Distributed parameter estimation and identification for system with fast and slow dynamics: A tubular, fixed-bed catalytic reactor to form styrene

Abstract

A simple and efficient on-line scheme is developed to estimate temperature and compositions along a packed bed reactor in which styrene is being produced by the dehydrogenation of ethylbenzene. Slowly varying catalyst activity is also identified. The system is distributed in time and axial position and is nonlinear in the states: temperature and nine compositions. The dehydrogenation rate is augmented with a catalyst activity parameter which is assumed to undergo a long-term exponential decay. Since the decline in catalyst activity is slow when compared to state dynamics, a quasi-steady-state approach is used to derive a state filter equation neglecting process state dynamics and assuming spatially uncorrelated measurements and model uncertainty.

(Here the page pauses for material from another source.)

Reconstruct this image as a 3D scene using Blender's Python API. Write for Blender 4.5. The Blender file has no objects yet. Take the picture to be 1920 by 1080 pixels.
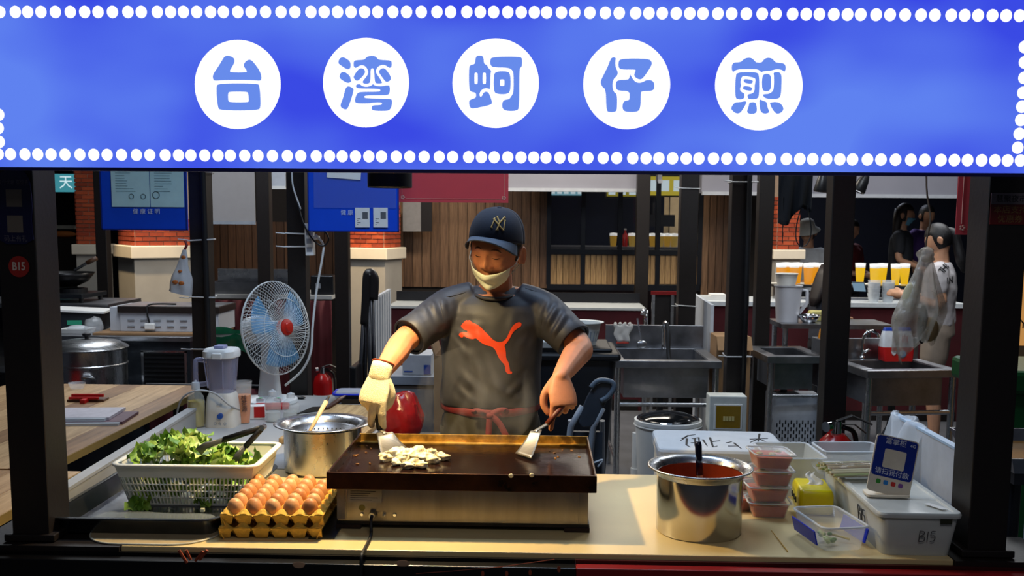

For this filter, temperature measurements are available from four locations along the reactor and compositions are measured only at the reactor exit. A second dynamic, Kalman filter is used to identify the slowly varying catalyst activity. The two filters, one for distributed, steady-state, state estimation and the other for dynamic catalyst activity identification, are tested by computer simulation using measurements with added white noise. Several cases for numbers of sensors and noise levels are studied. The overall scheme is efficient and useable for on-line implementation. The steady-state filter is readily extended to distributed systems in more than one spatial variable such as reactor models with axial and radial dependencies. For steady-state or static models, multiple measurements yield significant improvements in the quality of the optimal estimates. Internal measurement locations allow for the subdivision of the spatial domain for the problem and improved profile estimates.